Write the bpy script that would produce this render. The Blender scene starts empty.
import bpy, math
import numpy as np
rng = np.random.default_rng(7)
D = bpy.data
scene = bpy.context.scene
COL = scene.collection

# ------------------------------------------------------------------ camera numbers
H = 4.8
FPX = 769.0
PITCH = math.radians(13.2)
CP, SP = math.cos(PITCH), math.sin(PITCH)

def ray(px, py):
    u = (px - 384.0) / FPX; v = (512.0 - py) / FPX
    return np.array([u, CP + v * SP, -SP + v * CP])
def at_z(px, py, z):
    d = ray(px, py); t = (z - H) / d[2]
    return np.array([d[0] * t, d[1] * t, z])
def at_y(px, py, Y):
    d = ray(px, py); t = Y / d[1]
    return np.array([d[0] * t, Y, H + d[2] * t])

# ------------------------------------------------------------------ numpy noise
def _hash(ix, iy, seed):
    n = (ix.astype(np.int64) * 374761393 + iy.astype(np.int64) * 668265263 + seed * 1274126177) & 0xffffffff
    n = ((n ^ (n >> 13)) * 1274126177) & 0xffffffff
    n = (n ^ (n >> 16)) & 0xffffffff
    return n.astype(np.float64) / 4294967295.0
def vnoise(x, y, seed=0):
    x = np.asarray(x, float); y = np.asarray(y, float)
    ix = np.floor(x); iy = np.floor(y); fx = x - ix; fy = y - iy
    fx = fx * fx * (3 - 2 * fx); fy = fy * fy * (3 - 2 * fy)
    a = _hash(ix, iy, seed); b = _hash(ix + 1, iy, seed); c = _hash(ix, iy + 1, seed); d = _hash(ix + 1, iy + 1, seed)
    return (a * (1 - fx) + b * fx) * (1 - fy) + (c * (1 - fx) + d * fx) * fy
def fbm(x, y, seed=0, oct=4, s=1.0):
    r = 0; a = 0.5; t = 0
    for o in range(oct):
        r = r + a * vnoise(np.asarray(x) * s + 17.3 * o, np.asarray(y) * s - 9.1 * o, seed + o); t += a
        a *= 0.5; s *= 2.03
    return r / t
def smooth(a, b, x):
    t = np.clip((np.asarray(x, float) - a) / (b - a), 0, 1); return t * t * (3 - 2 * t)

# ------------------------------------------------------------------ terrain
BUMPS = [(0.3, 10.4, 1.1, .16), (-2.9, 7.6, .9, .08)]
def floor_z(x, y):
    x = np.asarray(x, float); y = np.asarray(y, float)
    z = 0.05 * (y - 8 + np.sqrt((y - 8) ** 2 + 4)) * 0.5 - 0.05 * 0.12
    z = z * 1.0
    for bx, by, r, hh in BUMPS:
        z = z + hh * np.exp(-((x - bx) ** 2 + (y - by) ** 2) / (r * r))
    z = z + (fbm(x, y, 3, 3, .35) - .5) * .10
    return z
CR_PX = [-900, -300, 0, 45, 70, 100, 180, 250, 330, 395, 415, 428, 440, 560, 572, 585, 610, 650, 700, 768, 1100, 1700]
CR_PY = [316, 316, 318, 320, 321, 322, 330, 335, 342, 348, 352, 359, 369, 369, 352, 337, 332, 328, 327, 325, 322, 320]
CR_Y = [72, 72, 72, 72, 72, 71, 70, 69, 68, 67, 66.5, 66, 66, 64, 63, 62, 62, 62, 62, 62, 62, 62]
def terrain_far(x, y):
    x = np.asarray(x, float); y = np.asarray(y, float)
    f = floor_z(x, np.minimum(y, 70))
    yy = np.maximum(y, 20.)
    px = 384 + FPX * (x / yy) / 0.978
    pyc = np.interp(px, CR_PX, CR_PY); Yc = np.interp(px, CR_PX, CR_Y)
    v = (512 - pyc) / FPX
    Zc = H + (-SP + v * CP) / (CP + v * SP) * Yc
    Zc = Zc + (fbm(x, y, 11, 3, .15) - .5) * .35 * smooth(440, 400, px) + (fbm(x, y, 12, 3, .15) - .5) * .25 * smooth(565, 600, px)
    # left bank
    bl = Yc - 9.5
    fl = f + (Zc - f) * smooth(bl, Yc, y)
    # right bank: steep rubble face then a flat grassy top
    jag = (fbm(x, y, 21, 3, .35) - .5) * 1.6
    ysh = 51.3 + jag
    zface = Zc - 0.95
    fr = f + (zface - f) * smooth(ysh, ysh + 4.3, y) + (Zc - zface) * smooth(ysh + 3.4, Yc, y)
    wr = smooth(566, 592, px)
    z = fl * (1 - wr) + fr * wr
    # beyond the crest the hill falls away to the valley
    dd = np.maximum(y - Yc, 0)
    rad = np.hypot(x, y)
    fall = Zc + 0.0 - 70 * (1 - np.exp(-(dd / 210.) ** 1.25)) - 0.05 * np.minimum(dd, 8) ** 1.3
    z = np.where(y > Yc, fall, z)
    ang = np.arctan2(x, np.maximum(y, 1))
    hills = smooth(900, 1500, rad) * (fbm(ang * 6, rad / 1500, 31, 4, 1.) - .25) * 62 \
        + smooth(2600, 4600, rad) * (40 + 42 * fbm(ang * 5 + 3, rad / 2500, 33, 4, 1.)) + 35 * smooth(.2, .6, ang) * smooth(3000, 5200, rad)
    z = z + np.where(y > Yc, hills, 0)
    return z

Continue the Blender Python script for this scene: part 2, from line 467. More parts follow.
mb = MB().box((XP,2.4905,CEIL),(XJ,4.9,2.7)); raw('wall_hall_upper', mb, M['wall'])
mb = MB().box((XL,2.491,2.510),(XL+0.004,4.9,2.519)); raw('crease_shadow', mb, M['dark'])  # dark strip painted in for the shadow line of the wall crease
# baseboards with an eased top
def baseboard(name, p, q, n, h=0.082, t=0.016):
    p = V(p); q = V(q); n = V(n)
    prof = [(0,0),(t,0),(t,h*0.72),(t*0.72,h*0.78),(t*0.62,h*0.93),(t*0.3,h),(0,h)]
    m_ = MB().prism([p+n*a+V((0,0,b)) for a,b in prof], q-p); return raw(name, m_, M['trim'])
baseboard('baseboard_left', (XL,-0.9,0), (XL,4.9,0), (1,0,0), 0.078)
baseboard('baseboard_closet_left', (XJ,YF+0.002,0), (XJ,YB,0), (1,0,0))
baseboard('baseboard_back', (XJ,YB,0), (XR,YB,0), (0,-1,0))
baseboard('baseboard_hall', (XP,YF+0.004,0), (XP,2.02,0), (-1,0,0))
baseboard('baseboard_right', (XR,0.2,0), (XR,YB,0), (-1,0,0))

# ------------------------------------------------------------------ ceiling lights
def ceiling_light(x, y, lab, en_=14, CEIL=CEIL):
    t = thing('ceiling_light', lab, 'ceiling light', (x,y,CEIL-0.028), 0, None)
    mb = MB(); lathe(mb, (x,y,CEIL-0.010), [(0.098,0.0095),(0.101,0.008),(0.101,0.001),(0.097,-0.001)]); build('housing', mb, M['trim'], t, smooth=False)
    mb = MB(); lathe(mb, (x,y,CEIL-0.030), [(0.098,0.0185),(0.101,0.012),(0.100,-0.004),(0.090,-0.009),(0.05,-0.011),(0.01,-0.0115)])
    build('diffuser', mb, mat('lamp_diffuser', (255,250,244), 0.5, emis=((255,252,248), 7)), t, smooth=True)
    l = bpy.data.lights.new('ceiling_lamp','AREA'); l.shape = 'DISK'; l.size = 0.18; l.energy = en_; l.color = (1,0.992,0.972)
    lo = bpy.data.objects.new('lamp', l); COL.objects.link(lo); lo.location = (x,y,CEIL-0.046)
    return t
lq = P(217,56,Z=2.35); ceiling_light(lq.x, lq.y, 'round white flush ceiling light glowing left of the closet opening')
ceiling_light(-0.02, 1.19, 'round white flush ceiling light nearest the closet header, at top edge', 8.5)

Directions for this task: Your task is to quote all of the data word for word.

Answer:
Write the bpy script that would produce this render. The Blender scene starts empty.
import bpy, math
import numpy as np
rng = np.random.default_rng(7)
D = bpy.data
scene = bpy.context.scene
COL = scene.collection

# ------------------------------------------------------------------ camera numbers
H = 4.8
FPX = 769.0
PITCH = math.radians(13.2)
CP, SP = math.cos(PITCH), math.sin(PITCH)

def ray(px, py):
    u = (px - 384.0) / FPX; v = (512.0 - py) / FPX
    return np.array([u, CP + v * SP, -SP + v * CP])
def at_z(px, py, z):
    d = ray(px, py); t = (z - H) / d[2]
    return np.array([d[0] * t, d[1] * t, z])
def at_y(px, py, Y):
    d = ray(px, py); t = Y / d[1]
    return np.array([d[0] * t, Y, H + d[2] * t])

# ------------------------------------------------------------------ numpy noise
def _hash(ix, iy, seed):
    n = (ix.astype(np.int64) * 374761393 + iy.astype(np.int64) * 668265263 + seed * 1274126177) & 0xffffffff
    n = ((n ^ (n >> 13)) * 1274126177) & 0xffffffff
    n = (n ^ (n >> 16)) & 0xffffffff
    return n.astype(np.float64) / 4294967295.0
def vnoise(x, y, seed=0):
    x = np.asarray(x, float); y = np.asarray(y, float)
    ix = np.floor(x); iy = np.floor(y); fx = x - ix; fy = y - iy
    fx = fx * fx * (3 - 2 * fx); fy = fy * fy * (3 - 2 * fy)
    a = _hash(ix, iy, seed); b = _hash(ix + 1, iy, seed); c = _hash(ix, iy + 1, seed); d = _hash(ix + 1, iy + 1, seed)
    return (a * (1 - fx) + b * fx) * (1 - fy) + (c * (1 - fx) + d * fx) * fy
def fbm(x, y, seed=0, oct=4, s=1.0):
    r = 0; a = 0.5; t = 0
    for o in range(oct):
        r = r + a * vnoise(np.asarray(x) * s + 17.3 * o, np.asarray(y) * s - 9.1 * o, seed + o); t += a
        a *= 0.5; s *= 2.03
    return r / t
def smooth(a, b, x):
    t = np.clip((np.asarray(x, float) - a) / (b - a), 0, 1); return t * t * (3 - 2 * t)

# ------------------------------------------------------------------ terrain
BUMPS = [(0.3, 10.4, 1.1, .16), (-2.9, 7.6, .9, .08)]
def floor_z(x, y):
    x = np.asarray(x, float); y = np.asarray(y, float)
    z = 0.05 * (y - 8 + np.sqrt((y - 8) ** 2 + 4)) * 0.5 - 0.05 * 0.12
    z = z * 1.0
    for bx, by, r, hh in BUMPS:
        z = z + hh * np.exp(-((x - bx) ** 2 + (y - by) ** 2) / (r * r))
    z = z + (fbm(x, y, 3, 3, .35) - .5) * .10
    return z
CR_PX = [-900, -300, 0, 45, 70, 100, 180, 250, 330, 395, 415, 428, 440, 560, 572, 585, 610, 650, 700, 768, 1100, 1700]
CR_PY = [316, 316, 318, 320, 321, 322, 330, 335, 342, 348, 352, 359, 369, 369, 352, 337, 332, 328, 327, 325, 322, 320]
CR_Y = [72, 72, 72, 72, 72, 71, 70, 69, 68, 67, 66.5, 66, 66, 64, 63, 62, 62, 62, 62, 62, 62, 62]
def terrain_far(x, y):
    x = np.asarray(x, float); y = np.asarray(y, float)
    f = floor_z(x, np.minimum(y, 70))
    yy = np.maximum(y, 20.)
    px = 384 + FPX * (x / yy) / 0.978
    pyc = np.interp(px, CR_PX, CR_PY); Yc = np.interp(px, CR_PX, CR_Y)
    v = (512 - pyc) / FPX
    Zc = H + (-SP + v * CP) / (CP + v * SP) * Yc
    Zc = Zc + (fbm(x, y, 11, 3, .15) - .5) * .35 * smooth(440, 400, px) + (fbm(x, y, 12, 3, .15) - .5) * .25 * smooth(565, 600, px)
    # left bank
    bl = Yc - 9.5
    fl = f + (Zc - f) * smooth(bl, Yc, y)
    # right bank: steep rubble face then a flat grassy top
    jag = (fbm(x, y, 21, 3, .35) - .5) * 1.6
    ysh = 51.3 + jag
    zface = Zc - 0.95
    fr = f + (zface - f) * smooth(ysh, ysh + 4.3, y) + (Zc - zface) * smooth(ysh + 3.4, Yc, y)
    wr = smooth(566, 592, px)
    z = fl * (1 - wr) + fr * wr
    # beyond the crest the hill falls away to the valley
    dd = np.maximum(y - Yc, 0)
    rad = np.hypot(x, y)
    fall = Zc + 0.0 - 70 * (1 - np.exp(-(dd / 210.) ** 1.25)) - 0.05 * np.minimum(dd, 8) ** 1.3
    z = np.where(y > Yc, fall, z)
    ang = np.arctan2(x, np.maximum(y, 1))
    hills = smooth(900, 1500, rad) * (fbm(ang * 6, rad / 1500, 31, 4, 1.) - .25) * 62 \
        + smooth(2600, 4600, rad) * (40 + 42 * fbm(ang * 5 + 3, rad / 2500, 33, 4, 1.)) + 35 * smooth(.2, .6, ang) * smooth(3000, 5200, rad)
    z = z + np.where(y > Yc, hills, 0)
    return z

Continue the Blender Python script for this scene: part 2, from line 467. More parts follow.
mb = MB().box((XP,2.4905,CEIL),(XJ,4.9,2.7)); raw('wall_hall_upper', mb, M['wall'])
mb = MB().box((XL,2.491,2.510),(XL+0.004,4.9,2.519)); raw('crease_shadow', mb, M['dark'])  # dark strip painted in for the shadow line of the wall crease
# baseboards with an eased top
def baseboard(name, p, q, n, h=0.082, t=0.016):
    p = V(p); q = V(q); n = V(n)
    prof = [(0,0),(t,0),(t,h*0.72),(t*0.72,h*0.78),(t*0.62,h*0.93),(t*0.3,h),(0,h)]
    m_ = MB().prism([p+n*a+V((0,0,b)) for a,b in prof], q-p); return raw(name, m_, M['trim'])
baseboard('baseboard_left', (XL,-0.9,0), (XL,4.9,0), (1,0,0), 0.078)
baseboard('baseboard_closet_left', (XJ,YF+0.002,0), (XJ,YB,0), (1,0,0))
baseboard('baseboard_back', (XJ,YB,0), (XR,YB,0), (0,-1,0))
baseboard('baseboard_hall', (XP,YF+0.004,0), (XP,2.02,0), (-1,0,0))
baseboard('baseboard_right', (XR,0.2,0), (XR,YB,0), (-1,0,0))

# ------------------------------------------------------------------ ceiling lights
def ceiling_light(x, y, lab, en_=14, CEIL=CEIL):
    t = thing('ceiling_light', lab, 'ceiling light', (x,y,CEIL-0.028), 0, None)
    mb = MB(); lathe(mb, (x,y,CEIL-0.010), [(0.098,0.0095),(0.101,0.008),(0.101,0.001),(0.097,-0.001)]); build('housing', mb, M['trim'], t, smooth=False)
    mb = MB(); lathe(mb, (x,y,CEIL-0.030), [(0.098,0.0185),(0.101,0.012),(0.100,-0.004),(0.090,-0.009),(0.05,-0.011),(0.01,-0.0115)])
    build('diffuser', mb, mat('lamp_diffuser', (255,250,244), 0.5, emis=((255,252,248), 7)), t, smooth=True)
    l = bpy.data.lights.new('ceiling_lamp','AREA'); l.shape = 'DISK'; l.size = 0.18; l.energy = en_; l.color = (1,0.992,0.972)
    lo = bpy.data.objects.new('lamp', l); COL.objects.link(lo); lo.location = (x,y,CEIL-0.046)
    return t
lq = P(217,56,Z=2.35); ceiling_light(lq.x, lq.y, 'round white flush ceiling light glowing left of the closet opening')
ceiling_light(-0.02, 1.19, 'round white flush ceiling light nearest the closet header, at top edge', 8.5)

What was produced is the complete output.